Below is a listing; reproduce each line of it exactly.

== Given information

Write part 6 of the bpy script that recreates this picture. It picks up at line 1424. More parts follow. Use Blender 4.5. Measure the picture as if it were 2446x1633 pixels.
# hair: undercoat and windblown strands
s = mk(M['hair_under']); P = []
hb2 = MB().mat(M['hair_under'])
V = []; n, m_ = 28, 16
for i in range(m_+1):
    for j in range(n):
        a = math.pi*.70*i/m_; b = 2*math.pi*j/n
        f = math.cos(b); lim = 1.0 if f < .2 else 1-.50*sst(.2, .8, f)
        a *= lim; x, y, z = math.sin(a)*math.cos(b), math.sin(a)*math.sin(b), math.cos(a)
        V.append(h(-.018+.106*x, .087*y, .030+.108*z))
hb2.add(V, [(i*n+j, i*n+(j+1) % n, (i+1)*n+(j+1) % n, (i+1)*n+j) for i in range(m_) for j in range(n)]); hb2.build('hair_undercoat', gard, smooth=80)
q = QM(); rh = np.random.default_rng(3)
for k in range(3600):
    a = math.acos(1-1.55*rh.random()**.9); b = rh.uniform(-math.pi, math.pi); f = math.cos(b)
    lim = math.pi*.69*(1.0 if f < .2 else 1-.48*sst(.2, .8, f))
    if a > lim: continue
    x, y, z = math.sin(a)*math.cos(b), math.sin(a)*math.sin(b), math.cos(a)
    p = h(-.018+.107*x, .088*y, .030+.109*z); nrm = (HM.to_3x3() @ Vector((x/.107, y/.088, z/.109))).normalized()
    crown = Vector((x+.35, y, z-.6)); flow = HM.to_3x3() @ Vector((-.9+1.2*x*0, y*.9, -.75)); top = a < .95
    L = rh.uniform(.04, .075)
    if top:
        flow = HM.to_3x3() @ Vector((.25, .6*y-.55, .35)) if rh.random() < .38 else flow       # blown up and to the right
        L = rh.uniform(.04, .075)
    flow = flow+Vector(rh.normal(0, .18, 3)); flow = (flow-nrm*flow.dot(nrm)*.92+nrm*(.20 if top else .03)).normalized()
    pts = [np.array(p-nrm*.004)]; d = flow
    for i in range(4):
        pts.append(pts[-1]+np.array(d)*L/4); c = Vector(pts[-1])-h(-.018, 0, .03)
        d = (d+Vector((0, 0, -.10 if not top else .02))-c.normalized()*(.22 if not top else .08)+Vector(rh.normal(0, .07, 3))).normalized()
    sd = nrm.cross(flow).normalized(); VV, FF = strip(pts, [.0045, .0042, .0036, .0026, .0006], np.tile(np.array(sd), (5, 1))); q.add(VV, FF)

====

» **Expected answer**
Write part 6 of the bpy script that recreates this picture. It picks up at line 1424. More parts follow. Use Blender 4.5. Measure the picture as if it were 2446x1633 pixels.
# hair: undercoat and windblown strands
s = mk(M['hair_under']); P = []
hb2 = MB().mat(M['hair_under'])
V = []; n, m_ = 28, 16
for i in range(m_+1):
    for j in range(n):
        a = math.pi*.70*i/m_; b = 2*math.pi*j/n
        f = math.cos(b); lim = 1.0 if f < .2 else 1-.50*sst(.2, .8, f)
        a *= lim; x, y, z = math.sin(a)*math.cos(b), math.sin(a)*math.sin(b), math.cos(a)
        V.append(h(-.018+.106*x, .087*y, .030+.108*z))
hb2.add(V, [(i*n+j, i*n+(j+1) % n, (i+1)*n+(j+1) % n, (i+1)*n+j) for i in range(m_) for j in range(n)]); hb2.build('hair_undercoat', gard, smooth=80)
q = QM(); rh = np.random.default_rng(3)
for k in range(3600):
    a = math.acos(1-1.55*rh.random()**.9); b = rh.uniform(-math.pi, math.pi); f = math.cos(b)
    lim = math.pi*.69*(1.0 if f < .2 else 1-.48*sst(.2, .8, f))
    if a > lim: continue
    x, y, z = math.sin(a)*math.cos(b), math.sin(a)*math.sin(b), math.cos(a)
    p = h(-.018+.107*x, .088*y, .030+.109*z); nrm = (HM.to_3x3() @ Vector((x/.107, y/.088, z/.109))).normalized()
    crown = Vector((x+.35, y, z-.6)); flow = HM.to_3x3() @ Vector((-.9+1.2*x*0, y*.9, -.75)); top = a < .95
    L = rh.uniform(.04, .075)
    if top:
        flow = HM.to_3x3() @ Vector((.25, .6*y-.55, .35)) if rh.random() < .38 else flow       # blown up and to the right
        L = rh.uniform(.04, .075)
    flow = flow+Vector(rh.normal(0, .18, 3)); flow = (flow-nrm*flow.dot(nrm)*.92+nrm*(.20 if top else .03)).normalized()
    pts = [np.array(p-nrm*.004)]; d = flow
    for i in range(4):
        pts.append(pts[-1]+np.array(d)*L/4); c = Vector(pts[-1])-h(-.018, 0, .03)
        d = (d+Vector((0, 0, -.10 if not top else .02))-c.normalized()*(.22 if not top else .08)+Vector(rh.normal(0, .07, 3))).normalized()
    sd = nrm.cross(flow).normalized(); VV, FF = strip(pts, [.0045, .0042, .0036, .0026, .0006], np.tile(np.array(sd), (5, 1))); q.add(VV, FF)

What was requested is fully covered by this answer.